Vol.22 春呼ぶ炎、お水取り
04.3.3訪問/3.9掲載
 宵闇に、オレンジ色の火の粉が次々と降りそそぎます。

 今年も3月1日から、東大寺二月堂のお水取り(修二会)が始まりました。これは、本尊の十一面観音の前で、僧侶たちが人々の罪を清めるために行われます。なんと、今年で1253回目。奈良時代から一度も中断することなく続けられている、ありがたい行事なのです。
 真冬に逆戻りしたような冷たい寒さの中、二月堂の舞台の下には、観客が大勢集まっています。
 午後7時。境内の照明が消されると、一瞬、シ〜ンと静まりかえり、厳粛な雰囲気に包まれました。しばらくすると、オレンジ色に燃える炎がお堂の舞台に現れ、周りをぽっと照らしだしました。これから、何が起こるのだろうと、興味津々です。お堂の端で留まっていた炎が、突如、火の粉を撒き散らしながら猛スピードで移動していきます。
 お堂の下では、「キャー!熱〜い!」という黄色い声が飛びかい、一気に雑然とした雰囲気にかわりました。火の粉をあびると、厄除けになるということで、多くの人が炎を呼び込もうと手をのばしています。
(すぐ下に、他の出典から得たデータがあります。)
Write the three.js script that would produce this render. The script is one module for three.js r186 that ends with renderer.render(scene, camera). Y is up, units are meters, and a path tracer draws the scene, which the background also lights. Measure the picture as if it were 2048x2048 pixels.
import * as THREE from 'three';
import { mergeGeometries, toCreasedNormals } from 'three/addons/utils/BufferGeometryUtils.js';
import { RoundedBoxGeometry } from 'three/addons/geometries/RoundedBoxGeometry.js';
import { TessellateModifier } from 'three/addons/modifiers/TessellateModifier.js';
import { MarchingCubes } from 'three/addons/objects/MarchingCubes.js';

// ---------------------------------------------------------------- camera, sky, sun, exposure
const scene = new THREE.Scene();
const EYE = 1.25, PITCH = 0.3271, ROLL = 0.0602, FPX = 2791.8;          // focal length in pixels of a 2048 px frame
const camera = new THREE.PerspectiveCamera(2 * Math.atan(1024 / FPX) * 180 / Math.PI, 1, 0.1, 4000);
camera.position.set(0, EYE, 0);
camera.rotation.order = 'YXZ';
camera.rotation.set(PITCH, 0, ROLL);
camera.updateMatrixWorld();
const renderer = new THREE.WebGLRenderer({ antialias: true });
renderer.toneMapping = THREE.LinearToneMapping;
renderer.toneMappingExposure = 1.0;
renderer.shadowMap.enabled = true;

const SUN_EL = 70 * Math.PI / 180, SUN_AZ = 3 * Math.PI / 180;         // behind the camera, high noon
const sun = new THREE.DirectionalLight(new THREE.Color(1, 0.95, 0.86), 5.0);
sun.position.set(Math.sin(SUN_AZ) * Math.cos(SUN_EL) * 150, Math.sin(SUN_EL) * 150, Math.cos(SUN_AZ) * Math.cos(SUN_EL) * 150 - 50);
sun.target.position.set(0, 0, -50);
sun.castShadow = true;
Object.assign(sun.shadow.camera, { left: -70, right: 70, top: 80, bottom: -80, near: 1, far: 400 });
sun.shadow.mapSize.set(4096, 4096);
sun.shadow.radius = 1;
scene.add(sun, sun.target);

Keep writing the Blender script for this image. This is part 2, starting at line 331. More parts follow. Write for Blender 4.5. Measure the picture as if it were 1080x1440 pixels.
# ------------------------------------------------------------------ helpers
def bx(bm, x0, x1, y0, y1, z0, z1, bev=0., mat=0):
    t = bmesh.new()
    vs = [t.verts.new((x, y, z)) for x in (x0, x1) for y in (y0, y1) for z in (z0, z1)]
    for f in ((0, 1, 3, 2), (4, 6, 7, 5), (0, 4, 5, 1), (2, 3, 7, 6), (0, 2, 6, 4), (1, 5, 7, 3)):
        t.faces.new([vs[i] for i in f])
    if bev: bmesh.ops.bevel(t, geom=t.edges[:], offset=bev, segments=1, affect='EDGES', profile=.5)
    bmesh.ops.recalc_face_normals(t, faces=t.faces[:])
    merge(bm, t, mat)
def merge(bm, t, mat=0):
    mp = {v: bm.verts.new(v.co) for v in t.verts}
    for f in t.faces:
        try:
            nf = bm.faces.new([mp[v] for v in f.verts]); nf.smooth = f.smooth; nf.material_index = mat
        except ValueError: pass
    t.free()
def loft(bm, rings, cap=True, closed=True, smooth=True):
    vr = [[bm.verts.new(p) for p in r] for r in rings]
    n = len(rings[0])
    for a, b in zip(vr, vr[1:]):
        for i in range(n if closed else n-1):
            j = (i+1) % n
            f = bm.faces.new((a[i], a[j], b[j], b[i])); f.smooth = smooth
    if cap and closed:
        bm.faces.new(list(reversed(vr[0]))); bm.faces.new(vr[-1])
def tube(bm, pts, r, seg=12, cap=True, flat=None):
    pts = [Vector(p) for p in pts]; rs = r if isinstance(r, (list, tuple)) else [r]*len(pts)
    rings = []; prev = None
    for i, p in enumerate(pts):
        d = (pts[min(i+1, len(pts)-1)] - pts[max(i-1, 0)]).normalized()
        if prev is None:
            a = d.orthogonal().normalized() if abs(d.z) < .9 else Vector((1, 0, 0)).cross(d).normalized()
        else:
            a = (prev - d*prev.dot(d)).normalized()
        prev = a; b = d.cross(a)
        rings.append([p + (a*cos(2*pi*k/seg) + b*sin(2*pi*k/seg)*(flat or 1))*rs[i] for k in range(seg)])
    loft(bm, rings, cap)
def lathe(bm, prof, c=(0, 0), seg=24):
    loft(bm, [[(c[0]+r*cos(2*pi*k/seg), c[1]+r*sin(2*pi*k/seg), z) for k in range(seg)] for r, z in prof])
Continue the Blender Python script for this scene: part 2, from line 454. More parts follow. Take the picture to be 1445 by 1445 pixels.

松明は、もう一方の端で、すべての火の粉を振り落とし、消えていきました。

 現代では、救いを求める行事というよりも、すっかり季節の風物詩になっている印象ですが、行事が終わった後、お堂に上がると、読経が聞こえてきて、今でも続いている信仰の深さを感じました。
 
 「お水取りが終わると、奈良に春が来る」と言われています。奈良市街の夜景を眺めながら、奈良の春はどんなものなのだろう?と期待をふくらませました。お水取りは、14日まで毎晩続きます。